EXHIBITIONS

特集展示 雛まつりと人形

御殿飾り雛 京都国立博物館蔵

からくり人形 大黒春駒 京都国立博物館

 雛人形を飾り、女子の成長を祝う雛まつり。その起源のひとつは、3月の始めに行われる禊の行事「上巳(じょうし)」の節供とされている。

 上巳では、日常生活の中で人間につく穢れを移すための形代に人形が用いられた。

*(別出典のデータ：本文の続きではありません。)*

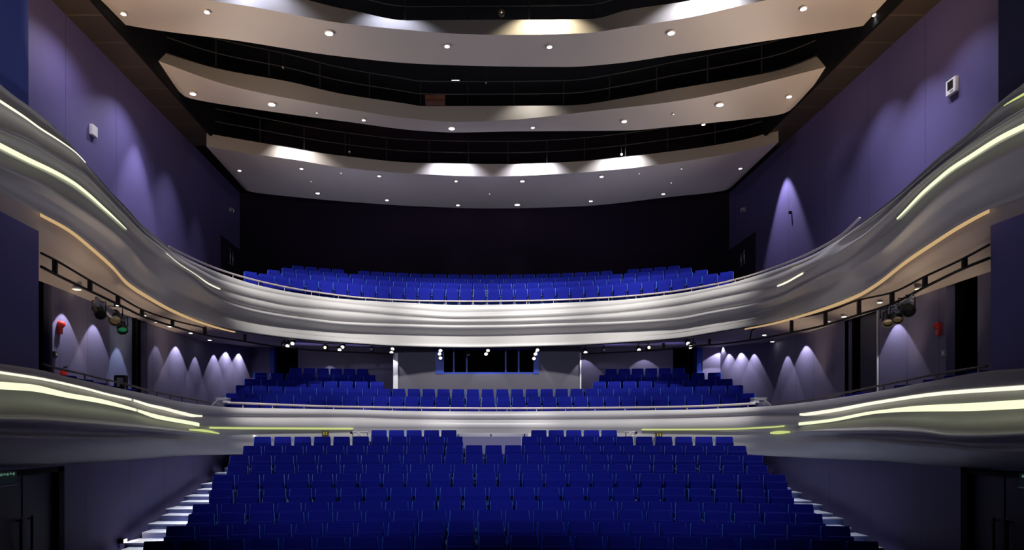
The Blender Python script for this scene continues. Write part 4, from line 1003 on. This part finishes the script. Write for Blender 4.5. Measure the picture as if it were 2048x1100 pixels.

やがて同じく3月3日頃に、公家の女子たちが行っていた盛大な人形遊び「雛遊び」と結びつき、江戸時代には、座敷を豪華に飾りつける雛段へと発展したと考えられている。

 江戸時代の雛人形には、各時代の元号を冠した寛永雛や享保雛、江戸で寛正した古今雛、公家の装束を模倣して纏った有職雛などがある。

 本展では、格式ある御殿飾り雛を中心に、江戸時代に流行した各種の雛人形、嵯峨人形・御所人形・賀茂人形といった京都の地名を冠した各種の京人形が勢揃い。雛人形の顔つきや手の所作、装束など細部にも注目し、都で育まれた人形文化の諸相と変遷を紹介する。